*TASK BRIEF:*
Retype the listing that follows, exactly as written.

*DATA:*

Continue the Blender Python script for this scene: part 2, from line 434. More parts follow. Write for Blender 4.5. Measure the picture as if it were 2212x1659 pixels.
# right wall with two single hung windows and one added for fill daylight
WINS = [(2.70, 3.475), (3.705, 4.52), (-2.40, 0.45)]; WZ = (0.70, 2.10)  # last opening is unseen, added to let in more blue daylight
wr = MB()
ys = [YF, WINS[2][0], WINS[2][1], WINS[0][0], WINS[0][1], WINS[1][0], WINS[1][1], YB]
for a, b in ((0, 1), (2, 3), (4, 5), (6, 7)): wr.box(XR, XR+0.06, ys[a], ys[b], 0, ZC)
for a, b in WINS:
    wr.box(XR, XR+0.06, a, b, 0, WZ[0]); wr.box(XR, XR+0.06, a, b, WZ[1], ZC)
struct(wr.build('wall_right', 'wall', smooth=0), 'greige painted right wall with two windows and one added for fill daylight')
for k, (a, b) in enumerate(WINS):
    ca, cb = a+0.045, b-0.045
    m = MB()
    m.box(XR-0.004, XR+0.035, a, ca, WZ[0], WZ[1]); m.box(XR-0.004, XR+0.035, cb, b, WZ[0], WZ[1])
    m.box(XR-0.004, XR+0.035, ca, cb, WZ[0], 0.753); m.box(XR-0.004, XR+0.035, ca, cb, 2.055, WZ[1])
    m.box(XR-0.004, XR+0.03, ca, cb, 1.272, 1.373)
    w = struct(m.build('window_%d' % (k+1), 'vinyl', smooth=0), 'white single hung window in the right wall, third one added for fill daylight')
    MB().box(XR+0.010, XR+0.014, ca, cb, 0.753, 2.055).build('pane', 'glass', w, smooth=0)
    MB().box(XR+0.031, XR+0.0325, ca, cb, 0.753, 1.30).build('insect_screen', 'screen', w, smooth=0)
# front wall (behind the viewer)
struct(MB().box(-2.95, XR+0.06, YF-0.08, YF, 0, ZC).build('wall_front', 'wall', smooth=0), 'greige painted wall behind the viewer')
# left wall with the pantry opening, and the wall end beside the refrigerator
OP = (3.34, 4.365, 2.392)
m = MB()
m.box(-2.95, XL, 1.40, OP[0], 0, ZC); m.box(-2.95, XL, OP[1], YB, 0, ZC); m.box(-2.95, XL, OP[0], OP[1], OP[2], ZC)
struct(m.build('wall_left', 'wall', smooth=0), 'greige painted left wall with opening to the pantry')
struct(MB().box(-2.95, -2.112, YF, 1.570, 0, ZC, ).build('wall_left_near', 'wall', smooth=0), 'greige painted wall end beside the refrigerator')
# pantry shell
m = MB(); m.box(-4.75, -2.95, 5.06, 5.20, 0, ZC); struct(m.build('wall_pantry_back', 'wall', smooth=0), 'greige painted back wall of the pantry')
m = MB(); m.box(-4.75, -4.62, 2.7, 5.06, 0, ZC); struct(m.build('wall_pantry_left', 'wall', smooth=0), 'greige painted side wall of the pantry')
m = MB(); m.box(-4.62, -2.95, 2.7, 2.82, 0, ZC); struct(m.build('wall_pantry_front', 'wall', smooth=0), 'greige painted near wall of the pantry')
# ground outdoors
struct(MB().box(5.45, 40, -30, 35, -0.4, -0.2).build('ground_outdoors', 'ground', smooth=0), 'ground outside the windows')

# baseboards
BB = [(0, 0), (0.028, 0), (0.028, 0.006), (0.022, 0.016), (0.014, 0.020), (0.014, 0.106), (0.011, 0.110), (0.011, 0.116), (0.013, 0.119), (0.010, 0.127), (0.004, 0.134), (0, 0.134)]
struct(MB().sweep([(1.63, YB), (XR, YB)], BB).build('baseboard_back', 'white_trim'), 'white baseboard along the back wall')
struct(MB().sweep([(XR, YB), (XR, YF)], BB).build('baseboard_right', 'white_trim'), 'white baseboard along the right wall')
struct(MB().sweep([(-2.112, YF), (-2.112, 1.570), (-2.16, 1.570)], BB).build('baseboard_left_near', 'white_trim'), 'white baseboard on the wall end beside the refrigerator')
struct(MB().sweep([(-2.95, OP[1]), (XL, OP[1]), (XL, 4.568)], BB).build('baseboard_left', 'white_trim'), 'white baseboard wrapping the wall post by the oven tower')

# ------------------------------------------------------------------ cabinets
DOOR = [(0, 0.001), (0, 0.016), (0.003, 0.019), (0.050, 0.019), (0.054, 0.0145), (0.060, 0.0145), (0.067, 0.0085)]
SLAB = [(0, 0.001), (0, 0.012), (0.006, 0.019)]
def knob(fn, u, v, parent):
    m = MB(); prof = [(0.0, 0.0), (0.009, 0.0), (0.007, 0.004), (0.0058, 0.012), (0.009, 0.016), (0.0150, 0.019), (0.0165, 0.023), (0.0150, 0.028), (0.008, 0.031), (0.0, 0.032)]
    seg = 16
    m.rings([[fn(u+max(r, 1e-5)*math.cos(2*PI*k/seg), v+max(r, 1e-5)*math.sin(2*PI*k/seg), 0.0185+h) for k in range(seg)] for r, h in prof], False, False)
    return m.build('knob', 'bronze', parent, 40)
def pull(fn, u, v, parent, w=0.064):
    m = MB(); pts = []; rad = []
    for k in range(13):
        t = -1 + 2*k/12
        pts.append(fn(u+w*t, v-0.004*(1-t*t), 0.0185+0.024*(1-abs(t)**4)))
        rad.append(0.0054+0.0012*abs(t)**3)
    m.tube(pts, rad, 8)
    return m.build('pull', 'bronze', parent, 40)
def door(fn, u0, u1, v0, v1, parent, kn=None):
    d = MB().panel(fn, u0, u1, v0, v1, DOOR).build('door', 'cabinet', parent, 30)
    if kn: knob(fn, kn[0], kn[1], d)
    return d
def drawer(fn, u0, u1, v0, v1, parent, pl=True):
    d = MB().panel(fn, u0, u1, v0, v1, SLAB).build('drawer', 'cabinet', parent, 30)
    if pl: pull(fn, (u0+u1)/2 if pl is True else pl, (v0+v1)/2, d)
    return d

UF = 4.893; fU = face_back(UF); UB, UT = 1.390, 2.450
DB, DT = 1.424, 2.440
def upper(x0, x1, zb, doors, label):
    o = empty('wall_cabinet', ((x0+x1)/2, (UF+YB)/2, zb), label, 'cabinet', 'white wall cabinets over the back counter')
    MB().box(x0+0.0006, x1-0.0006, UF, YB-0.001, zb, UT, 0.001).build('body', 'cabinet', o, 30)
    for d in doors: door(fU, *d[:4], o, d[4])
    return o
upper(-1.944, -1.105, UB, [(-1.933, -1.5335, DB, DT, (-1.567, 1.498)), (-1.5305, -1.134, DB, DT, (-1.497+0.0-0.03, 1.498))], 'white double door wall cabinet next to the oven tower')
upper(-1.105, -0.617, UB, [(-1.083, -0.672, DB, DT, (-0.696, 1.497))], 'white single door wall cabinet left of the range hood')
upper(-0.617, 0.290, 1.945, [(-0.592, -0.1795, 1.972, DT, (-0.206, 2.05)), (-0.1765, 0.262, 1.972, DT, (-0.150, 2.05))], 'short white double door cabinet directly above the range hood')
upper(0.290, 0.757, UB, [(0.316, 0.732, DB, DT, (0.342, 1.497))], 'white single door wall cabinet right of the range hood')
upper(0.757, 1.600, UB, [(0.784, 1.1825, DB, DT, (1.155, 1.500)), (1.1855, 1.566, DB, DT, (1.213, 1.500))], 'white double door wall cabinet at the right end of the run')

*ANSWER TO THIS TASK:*
Continue the Blender Python script for this scene: part 2, from line 434. More parts follow. Write for Blender 4.5. Measure the picture as if it were 2212x1659 pixels.
# right wall with two single hung windows and one added for fill daylight
WINS = [(2.70, 3.475), (3.705, 4.52), (-2.40, 0.45)]; WZ = (0.70, 2.10)  # last opening is unseen, added to let in more blue daylight
wr = MB()
ys = [YF, WINS[2][0], WINS[2][1], WINS[0][0], WINS[0][1], WINS[1][0], WINS[1][1], YB]
for a, b in ((0, 1), (2, 3), (4, 5), (6, 7)): wr.box(XR, XR+0.06, ys[a], ys[b], 0, ZC)
for a, b in WINS:
    wr.box(XR, XR+0.06, a, b, 0, WZ[0]); wr.box(XR, XR+0.06, a, b, WZ[1], ZC)
struct(wr.build('wall_right', 'wall', smooth=0), 'greige painted right wall with two windows and one added for fill daylight')
for k, (a, b) in enumerate(WINS):
    ca, cb = a+0.045, b-0.045
    m = MB()
    m.box(XR-0.004, XR+0.035, a, ca, WZ[0], WZ[1]); m.box(XR-0.004, XR+0.035, cb, b, WZ[0], WZ[1])
    m.box(XR-0.004, XR+0.035, ca, cb, WZ[0], 0.753); m.box(XR-0.004, XR+0.035, ca, cb, 2.055, WZ[1])
    m.box(XR-0.004, XR+0.03, ca, cb, 1.272, 1.373)
    w = struct(m.build('window_%d' % (k+1), 'vinyl', smooth=0), 'white single hung window in the right wall, third one added for fill daylight')
    MB().box(XR+0.010, XR+0.014, ca, cb, 0.753, 2.055).build('pane', 'glass', w, smooth=0)
    MB().box(XR+0.031, XR+0.0325, ca, cb, 0.753, 1.30).build('insect_screen', 'screen', w, smooth=0)
# front wall (behind the viewer)
struct(MB().box(-2.95, XR+0.06, YF-0.08, YF, 0, ZC).build('wall_front', 'wall', smooth=0), 'greige painted wall behind the viewer')
# left wall with the pantry opening, and the wall end beside the refrigerator
OP = (3.34, 4.365, 2.392)
m = MB()
m.box(-2.95, XL, 1.40, OP[0], 0, ZC); m.box(-2.95, XL, OP[1], YB, 0, ZC); m.box(-2.95, XL, OP[0], OP[1], OP[2], ZC)
struct(m.build('wall_left', 'wall', smooth=0), 'greige painted left wall with opening to the pantry')
struct(MB().box(-2.95, -2.112, YF, 1.570, 0, ZC, ).build('wall_left_near', 'wall', smooth=0), 'greige painted wall end beside the refrigerator')
# pantry shell
m = MB(); m.box(-4.75, -2.95, 5.06, 5.20, 0, ZC); struct(m.build('wall_pantry_back', 'wall', smooth=0), 'greige painted back wall of the pantry')
m = MB(); m.box(-4.75, -4.62, 2.7, 5.06, 0, ZC); struct(m.build('wall_pantry_left', 'wall', smooth=0), 'greige painted side wall of the pantry')
m = MB(); m.box(-4.62, -2.95, 2.7, 2.82, 0, ZC); struct(m.build('wall_pantry_front', 'wall', smooth=0), 'greige painted near wall of the pantry')
# ground outdoors
struct(MB().box(5.45, 40, -30, 35, -0.4, -0.2).build('ground_outdoors', 'ground', smooth=0), 'ground outside the windows')

# baseboards
BB = [(0, 0), (0.028, 0), (0.028, 0.006), (0.022, 0.016), (0.014, 0.020), (0.014, 0.106), (0.011, 0.110), (0.011, 0.116), (0.013, 0.119), (0.010, 0.127), (0.004, 0.134), (0, 0.134)]
struct(MB().sweep([(1.63, YB), (XR, YB)], BB).build('baseboard_back', 'white_trim'), 'white baseboard along the back wall')
struct(MB().sweep([(XR, YB), (XR, YF)], BB).build('baseboard_right', 'white_trim'), 'white baseboard along the right wall')
struct(MB().sweep([(-2.112, YF), (-2.112, 1.570), (-2.16, 1.570)], BB).build('baseboard_left_near', 'white_trim'), 'white baseboard on the wall end beside the refrigerator')
struct(MB().sweep([(-2.95, OP[1]), (XL, OP[1]), (XL, 4.568)], BB).build('baseboard_left', 'white_trim'), 'white baseboard wrapping the wall post by the oven tower')

# ------------------------------------------------------------------ cabinets
DOOR = [(0, 0.001), (0, 0.016), (0.003, 0.019), (0.050, 0.019), (0.054, 0.0145), (0.060, 0.0145), (0.067, 0.0085)]
SLAB = [(0, 0.001), (0, 0.012), (0.006, 0.019)]
def knob(fn, u, v, parent):
    m = MB(); prof = [(0.0, 0.0), (0.009, 0.0), (0.007, 0.004), (0.0058, 0.012), (0.009, 0.016), (0.0150, 0.019), (0.0165, 0.023), (0.0150, 0.028), (0.008, 0.031), (0.0, 0.032)]
    seg = 16
    m.rings([[fn(u+max(r, 1e-5)*math.cos(2*PI*k/seg), v+max(r, 1e-5)*math.sin(2*PI*k/seg), 0.0185+h) for k in range(seg)] for r, h in prof], False, False)
    return m.build('knob', 'bronze', parent, 40)
def pull(fn, u, v, parent, w=0.064):
    m = MB(); pts = []; rad = []
    for k in range(13):
        t = -1 + 2*k/12
        pts.append(fn(u+w*t, v-0.004*(1-t*t), 0.0185+0.024*(1-abs(t)**4)))
        rad.append(0.0054+0.0012*abs(t)**3)
    m.tube(pts, rad, 8)
    return m.build('pull', 'bronze', parent, 40)
def door(fn, u0, u1, v0, v1, parent, kn=None):
    d = MB().panel(fn, u0, u1, v0, v1, DOOR).build('door', 'cabinet', parent, 30)
    if kn: knob(fn, kn[0], kn[1], d)
    return d
def drawer(fn, u0, u1, v0, v1, parent, pl=True):
    d = MB().panel(fn, u0, u1, v0, v1, SLAB).build('drawer', 'cabinet', parent, 30)
    if pl: pull(fn, (u0+u1)/2 if pl is True else pl, (v0+v1)/2, d)
    return d

UF = 4.893; fU = face_back(UF); UB, UT = 1.390, 2.450
DB, DT = 1.424, 2.440
def upper(x0, x1, zb, doors, label):
    o = empty('wall_cabinet', ((x0+x1)/2, (UF+YB)/2, zb), label, 'cabinet', 'white wall cabinets over the back counter')
    MB().box(x0+0.0006, x1-0.0006, UF, YB-0.001, zb, UT, 0.001).build('body', 'cabinet', o, 30)
    for d in doors: door(fU, *d[:4], o, d[4])
    return o
upper(-1.944, -1.105, UB, [(-1.933, -1.5335, DB, DT, (-1.567, 1.498)), (-1.5305, -1.134, DB, DT, (-1.497+0.0-0.03, 1.498))], 'white double door wall cabinet next to the oven tower')
upper(-1.105, -0.617, UB, [(-1.083, -0.672, DB, DT, (-0.696, 1.497))], 'white single door wall cabinet left of the range hood')
upper(-0.617, 0.290, 1.945, [(-0.592, -0.1795, 1.972, DT, (-0.206, 2.05)), (-0.1765, 0.262, 1.972, DT, (-0.150, 2.05))], 'short white double door cabinet directly above the range hood')
upper(0.290, 0.757, UB, [(0.316, 0.732, DB, DT, (0.342, 1.497))], 'white single door wall cabinet right of the range hood')
upper(0.757, 1.600, UB, [(0.784, 1.1825, DB, DT, (1.155, 1.500)), (1.1855, 1.566, DB, DT, (1.213, 1.500))], 'white double door wall cabinet at the right end of the run')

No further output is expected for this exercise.